Scenes as source code
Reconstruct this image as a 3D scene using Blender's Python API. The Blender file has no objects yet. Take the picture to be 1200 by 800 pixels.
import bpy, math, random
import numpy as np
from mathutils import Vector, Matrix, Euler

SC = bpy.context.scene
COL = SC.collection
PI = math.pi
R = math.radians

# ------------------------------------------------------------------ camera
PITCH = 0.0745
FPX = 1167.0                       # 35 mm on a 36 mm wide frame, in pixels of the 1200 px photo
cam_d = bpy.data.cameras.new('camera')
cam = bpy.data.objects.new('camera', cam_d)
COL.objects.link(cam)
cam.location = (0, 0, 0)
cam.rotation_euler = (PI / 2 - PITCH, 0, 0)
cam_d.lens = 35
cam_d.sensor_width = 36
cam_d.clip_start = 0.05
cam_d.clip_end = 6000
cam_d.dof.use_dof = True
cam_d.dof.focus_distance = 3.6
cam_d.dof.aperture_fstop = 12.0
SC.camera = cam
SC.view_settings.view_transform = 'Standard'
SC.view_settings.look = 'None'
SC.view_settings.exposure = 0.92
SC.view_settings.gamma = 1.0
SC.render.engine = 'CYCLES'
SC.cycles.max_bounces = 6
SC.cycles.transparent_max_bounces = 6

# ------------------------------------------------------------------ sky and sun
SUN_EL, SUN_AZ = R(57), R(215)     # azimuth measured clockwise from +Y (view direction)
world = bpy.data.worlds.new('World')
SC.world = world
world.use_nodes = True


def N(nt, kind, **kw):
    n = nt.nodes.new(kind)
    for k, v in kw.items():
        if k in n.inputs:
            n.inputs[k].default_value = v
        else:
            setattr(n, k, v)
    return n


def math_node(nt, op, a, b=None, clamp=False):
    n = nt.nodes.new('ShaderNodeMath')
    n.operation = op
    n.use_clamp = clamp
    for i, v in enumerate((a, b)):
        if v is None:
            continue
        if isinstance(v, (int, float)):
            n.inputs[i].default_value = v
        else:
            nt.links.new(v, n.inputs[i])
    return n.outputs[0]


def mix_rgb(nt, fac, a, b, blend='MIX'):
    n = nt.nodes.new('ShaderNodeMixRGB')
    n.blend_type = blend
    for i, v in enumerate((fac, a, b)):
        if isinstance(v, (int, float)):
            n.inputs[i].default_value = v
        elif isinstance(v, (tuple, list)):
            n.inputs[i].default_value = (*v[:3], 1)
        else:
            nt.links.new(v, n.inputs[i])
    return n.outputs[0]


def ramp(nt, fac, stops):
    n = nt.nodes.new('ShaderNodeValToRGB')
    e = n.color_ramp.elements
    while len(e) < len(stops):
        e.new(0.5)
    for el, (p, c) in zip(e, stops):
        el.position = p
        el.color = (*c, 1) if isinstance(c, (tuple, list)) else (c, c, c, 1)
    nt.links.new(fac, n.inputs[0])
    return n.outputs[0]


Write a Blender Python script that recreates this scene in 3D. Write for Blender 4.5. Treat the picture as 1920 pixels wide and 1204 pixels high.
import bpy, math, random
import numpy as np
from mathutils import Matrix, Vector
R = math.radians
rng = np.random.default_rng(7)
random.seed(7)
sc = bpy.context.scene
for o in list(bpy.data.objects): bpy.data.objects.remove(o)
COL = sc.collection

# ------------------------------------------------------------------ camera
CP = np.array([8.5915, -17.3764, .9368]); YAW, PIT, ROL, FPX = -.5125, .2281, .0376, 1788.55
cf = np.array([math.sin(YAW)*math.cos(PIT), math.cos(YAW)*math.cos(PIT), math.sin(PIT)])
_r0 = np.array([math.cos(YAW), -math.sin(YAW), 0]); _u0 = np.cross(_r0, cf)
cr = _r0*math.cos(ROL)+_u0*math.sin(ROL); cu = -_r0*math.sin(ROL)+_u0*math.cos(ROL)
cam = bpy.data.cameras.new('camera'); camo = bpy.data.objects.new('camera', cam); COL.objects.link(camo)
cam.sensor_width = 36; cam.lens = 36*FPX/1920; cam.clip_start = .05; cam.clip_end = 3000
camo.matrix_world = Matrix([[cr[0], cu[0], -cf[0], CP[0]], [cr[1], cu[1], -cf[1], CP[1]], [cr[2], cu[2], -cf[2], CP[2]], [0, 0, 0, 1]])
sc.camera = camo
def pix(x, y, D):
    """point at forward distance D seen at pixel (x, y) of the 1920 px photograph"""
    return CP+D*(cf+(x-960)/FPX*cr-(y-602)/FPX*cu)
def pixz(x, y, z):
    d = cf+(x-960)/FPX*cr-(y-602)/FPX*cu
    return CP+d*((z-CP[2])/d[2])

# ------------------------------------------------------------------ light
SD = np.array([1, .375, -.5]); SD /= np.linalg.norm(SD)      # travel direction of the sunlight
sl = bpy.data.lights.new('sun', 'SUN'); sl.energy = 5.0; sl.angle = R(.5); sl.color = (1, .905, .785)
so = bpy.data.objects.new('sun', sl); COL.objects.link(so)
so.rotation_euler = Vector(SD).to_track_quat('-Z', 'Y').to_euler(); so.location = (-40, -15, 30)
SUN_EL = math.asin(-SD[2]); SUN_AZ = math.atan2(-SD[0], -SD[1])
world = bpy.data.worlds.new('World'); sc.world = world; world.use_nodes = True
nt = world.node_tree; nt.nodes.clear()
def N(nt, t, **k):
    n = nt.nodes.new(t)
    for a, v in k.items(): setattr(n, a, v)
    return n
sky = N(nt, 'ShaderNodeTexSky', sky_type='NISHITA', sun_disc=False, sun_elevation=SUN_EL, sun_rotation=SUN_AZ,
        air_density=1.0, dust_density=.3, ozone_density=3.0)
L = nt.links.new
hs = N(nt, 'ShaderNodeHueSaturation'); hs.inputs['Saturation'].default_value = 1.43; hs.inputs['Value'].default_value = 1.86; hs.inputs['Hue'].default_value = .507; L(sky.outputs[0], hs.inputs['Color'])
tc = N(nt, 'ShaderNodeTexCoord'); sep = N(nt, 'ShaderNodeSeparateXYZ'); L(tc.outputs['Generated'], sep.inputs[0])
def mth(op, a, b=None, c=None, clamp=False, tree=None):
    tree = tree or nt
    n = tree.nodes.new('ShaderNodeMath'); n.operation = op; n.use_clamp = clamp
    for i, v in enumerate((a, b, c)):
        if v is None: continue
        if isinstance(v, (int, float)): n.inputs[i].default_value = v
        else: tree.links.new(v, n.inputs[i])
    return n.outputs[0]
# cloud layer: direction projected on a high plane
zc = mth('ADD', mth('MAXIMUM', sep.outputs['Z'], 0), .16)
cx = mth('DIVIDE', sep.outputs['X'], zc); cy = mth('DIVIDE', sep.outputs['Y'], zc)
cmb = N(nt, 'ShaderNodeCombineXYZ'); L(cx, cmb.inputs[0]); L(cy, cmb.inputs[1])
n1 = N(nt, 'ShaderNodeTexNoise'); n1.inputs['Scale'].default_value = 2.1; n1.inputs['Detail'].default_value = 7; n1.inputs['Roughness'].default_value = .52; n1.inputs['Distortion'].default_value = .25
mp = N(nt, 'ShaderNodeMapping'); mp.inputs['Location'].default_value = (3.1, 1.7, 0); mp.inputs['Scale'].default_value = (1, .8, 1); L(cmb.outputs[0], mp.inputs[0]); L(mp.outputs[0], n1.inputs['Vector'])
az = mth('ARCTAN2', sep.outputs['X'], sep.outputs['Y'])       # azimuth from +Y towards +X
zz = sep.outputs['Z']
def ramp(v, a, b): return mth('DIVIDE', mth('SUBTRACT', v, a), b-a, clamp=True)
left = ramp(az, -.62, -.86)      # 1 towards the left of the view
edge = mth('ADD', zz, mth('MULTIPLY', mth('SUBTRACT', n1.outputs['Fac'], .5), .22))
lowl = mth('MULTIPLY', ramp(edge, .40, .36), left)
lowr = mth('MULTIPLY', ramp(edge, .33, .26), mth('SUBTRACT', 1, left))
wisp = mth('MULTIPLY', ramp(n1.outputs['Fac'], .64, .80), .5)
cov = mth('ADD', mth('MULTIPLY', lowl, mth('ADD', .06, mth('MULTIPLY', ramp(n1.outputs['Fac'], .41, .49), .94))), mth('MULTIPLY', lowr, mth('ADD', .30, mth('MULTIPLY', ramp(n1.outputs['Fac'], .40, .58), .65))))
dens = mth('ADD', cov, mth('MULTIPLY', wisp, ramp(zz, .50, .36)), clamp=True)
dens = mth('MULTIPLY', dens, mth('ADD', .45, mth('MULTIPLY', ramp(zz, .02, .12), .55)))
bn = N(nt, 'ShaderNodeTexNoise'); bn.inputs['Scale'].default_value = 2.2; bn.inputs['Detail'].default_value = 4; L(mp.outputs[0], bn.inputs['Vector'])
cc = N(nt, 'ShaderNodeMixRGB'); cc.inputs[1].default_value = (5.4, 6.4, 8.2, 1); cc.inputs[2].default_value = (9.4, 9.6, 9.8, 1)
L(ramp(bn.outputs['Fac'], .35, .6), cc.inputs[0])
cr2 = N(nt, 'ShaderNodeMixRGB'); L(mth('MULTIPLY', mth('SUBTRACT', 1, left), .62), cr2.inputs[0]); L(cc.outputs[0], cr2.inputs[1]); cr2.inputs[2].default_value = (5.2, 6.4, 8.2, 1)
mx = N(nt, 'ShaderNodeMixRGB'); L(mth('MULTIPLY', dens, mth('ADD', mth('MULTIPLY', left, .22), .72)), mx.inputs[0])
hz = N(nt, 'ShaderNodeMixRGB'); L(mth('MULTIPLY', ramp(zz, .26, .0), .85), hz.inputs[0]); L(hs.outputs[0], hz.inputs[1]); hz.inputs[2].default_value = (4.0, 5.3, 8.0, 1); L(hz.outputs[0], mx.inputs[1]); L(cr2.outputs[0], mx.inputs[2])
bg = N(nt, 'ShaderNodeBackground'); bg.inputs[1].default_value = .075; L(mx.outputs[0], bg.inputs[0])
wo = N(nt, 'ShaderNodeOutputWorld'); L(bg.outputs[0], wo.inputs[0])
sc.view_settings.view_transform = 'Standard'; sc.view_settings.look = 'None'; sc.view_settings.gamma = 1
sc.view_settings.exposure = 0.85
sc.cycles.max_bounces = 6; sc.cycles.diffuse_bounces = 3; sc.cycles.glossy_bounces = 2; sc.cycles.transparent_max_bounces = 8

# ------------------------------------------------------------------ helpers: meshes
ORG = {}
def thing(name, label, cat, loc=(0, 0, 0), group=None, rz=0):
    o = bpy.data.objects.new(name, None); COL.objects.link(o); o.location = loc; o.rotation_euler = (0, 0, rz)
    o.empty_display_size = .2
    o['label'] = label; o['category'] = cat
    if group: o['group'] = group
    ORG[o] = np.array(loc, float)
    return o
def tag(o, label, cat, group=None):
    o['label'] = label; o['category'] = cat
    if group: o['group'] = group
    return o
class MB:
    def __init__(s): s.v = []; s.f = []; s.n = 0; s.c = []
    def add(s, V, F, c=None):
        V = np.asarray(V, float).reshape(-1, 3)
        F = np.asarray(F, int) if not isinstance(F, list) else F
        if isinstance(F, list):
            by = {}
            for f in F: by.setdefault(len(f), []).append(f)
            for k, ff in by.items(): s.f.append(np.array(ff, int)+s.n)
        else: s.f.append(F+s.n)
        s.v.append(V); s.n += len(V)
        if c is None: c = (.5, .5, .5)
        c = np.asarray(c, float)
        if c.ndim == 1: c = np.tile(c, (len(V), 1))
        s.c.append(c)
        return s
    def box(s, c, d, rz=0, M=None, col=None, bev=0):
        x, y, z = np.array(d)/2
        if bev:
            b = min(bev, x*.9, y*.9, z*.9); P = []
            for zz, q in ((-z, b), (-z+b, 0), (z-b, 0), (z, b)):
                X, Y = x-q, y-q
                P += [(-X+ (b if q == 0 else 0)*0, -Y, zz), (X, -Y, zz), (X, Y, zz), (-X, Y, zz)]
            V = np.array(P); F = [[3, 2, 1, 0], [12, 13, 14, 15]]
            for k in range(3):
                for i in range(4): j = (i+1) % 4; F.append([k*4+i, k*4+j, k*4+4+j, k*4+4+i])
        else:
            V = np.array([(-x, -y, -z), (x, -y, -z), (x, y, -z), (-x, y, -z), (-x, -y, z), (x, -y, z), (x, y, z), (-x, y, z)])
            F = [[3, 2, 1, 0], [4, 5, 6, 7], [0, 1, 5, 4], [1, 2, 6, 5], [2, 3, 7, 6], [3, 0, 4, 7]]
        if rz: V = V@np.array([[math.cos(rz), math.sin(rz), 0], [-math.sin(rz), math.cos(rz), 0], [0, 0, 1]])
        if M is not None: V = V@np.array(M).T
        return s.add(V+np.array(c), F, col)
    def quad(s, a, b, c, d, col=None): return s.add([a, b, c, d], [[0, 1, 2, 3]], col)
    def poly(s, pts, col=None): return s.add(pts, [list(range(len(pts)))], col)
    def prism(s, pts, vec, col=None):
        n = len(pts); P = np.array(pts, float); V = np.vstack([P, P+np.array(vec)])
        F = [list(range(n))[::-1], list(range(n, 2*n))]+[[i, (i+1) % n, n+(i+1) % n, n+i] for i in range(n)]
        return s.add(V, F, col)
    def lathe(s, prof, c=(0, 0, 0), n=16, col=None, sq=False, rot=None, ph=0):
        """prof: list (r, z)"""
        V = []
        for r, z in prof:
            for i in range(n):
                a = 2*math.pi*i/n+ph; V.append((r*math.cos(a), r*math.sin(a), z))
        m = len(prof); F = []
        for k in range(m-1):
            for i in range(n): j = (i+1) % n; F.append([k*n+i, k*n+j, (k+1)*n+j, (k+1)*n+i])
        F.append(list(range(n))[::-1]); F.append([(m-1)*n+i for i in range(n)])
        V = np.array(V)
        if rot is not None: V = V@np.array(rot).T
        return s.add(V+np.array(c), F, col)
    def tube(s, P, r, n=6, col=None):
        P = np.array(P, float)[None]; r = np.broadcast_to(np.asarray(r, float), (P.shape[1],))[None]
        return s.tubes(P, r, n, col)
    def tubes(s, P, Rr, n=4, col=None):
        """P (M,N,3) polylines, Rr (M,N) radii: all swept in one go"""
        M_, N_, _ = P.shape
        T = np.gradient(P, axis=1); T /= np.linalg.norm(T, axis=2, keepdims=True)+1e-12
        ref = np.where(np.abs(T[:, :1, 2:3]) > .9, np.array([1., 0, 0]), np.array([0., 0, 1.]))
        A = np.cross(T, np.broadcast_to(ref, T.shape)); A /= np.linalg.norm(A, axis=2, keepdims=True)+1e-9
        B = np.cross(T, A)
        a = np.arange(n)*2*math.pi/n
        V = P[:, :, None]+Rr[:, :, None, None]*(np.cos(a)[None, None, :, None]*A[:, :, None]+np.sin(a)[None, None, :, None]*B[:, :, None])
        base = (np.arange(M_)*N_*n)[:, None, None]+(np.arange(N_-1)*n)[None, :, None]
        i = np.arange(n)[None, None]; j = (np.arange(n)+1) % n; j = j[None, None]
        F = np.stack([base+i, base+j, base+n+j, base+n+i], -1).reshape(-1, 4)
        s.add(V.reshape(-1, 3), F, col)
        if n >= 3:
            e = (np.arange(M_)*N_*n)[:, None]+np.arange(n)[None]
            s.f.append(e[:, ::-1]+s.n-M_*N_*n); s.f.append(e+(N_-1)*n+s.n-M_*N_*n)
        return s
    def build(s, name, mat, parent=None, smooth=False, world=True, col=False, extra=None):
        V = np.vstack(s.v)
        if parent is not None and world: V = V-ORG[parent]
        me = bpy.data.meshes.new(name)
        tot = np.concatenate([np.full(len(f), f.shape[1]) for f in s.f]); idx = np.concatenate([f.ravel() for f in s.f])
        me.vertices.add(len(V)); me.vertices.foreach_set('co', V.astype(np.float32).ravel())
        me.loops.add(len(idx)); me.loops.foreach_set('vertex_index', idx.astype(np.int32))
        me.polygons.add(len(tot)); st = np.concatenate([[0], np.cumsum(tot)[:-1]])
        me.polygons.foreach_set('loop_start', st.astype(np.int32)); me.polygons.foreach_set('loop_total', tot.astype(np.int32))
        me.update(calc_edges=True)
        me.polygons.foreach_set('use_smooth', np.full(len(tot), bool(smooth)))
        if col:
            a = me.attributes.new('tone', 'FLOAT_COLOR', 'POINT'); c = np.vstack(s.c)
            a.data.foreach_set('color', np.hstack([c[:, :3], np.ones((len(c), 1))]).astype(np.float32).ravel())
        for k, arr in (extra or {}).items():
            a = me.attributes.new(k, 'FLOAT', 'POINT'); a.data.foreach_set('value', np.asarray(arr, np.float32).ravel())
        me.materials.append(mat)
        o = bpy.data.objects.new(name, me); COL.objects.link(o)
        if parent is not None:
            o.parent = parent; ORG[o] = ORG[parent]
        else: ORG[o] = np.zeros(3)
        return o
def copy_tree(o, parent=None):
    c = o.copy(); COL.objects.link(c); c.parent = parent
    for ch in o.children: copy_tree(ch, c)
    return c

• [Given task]
Using the entries above, extract exactly the span from the line with "Write a Blender" to the line with "return CP+d*((z-CP[2])/d[2])", both lines included; leave out everything else.

• [Output]
Write a Blender Python script that recreates this scene in 3D. Write for Blender 4.5. Treat the picture as 1920 pixels wide and 1204 pixels high.
import bpy, math, random
import numpy as np
from mathutils import Matrix, Vector
R = math.radians
rng = np.random.default_rng(7)
random.seed(7)
sc = bpy.context.scene
for o in list(bpy.data.objects): bpy.data.objects.remove(o)
COL = sc.collection

# ------------------------------------------------------------------ camera
CP = np.array([8.5915, -17.3764, .9368]); YAW, PIT, ROL, FPX = -.5125, .2281, .0376, 1788.55
cf = np.array([math.sin(YAW)*math.cos(PIT), math.cos(YAW)*math.cos(PIT), math.sin(PIT)])
_r0 = np.array([math.cos(YAW), -math.sin(YAW), 0]); _u0 = np.cross(_r0, cf)
cr = _r0*math.cos(ROL)+_u0*math.sin(ROL); cu = -_r0*math.sin(ROL)+_u0*math.cos(ROL)
cam = bpy.data.cameras.new('camera'); camo = bpy.data.objects.new('camera', cam); COL.objects.link(camo)
cam.sensor_width = 36; cam.lens = 36*FPX/1920; cam.clip_start = .05; cam.clip_end = 3000
camo.matrix_world = Matrix([[cr[0], cu[0], -cf[0], CP[0]], [cr[1], cu[1], -cf[1], CP[1]], [cr[2], cu[2], -cf[2], CP[2]], [0, 0, 0, 1]])
sc.camera = camo
def pix(x, y, D):
    """point at forward distance D seen at pixel (x, y) of the 1920 px photograph"""
    return CP+D*(cf+(x-960)/FPX*cr-(y-602)/FPX*cu)
def pixz(x, y, z):
    d = cf+(x-960)/FPX*cr-(y-602)/FPX*cu
    return CP+d*((z-CP[2])/d[2])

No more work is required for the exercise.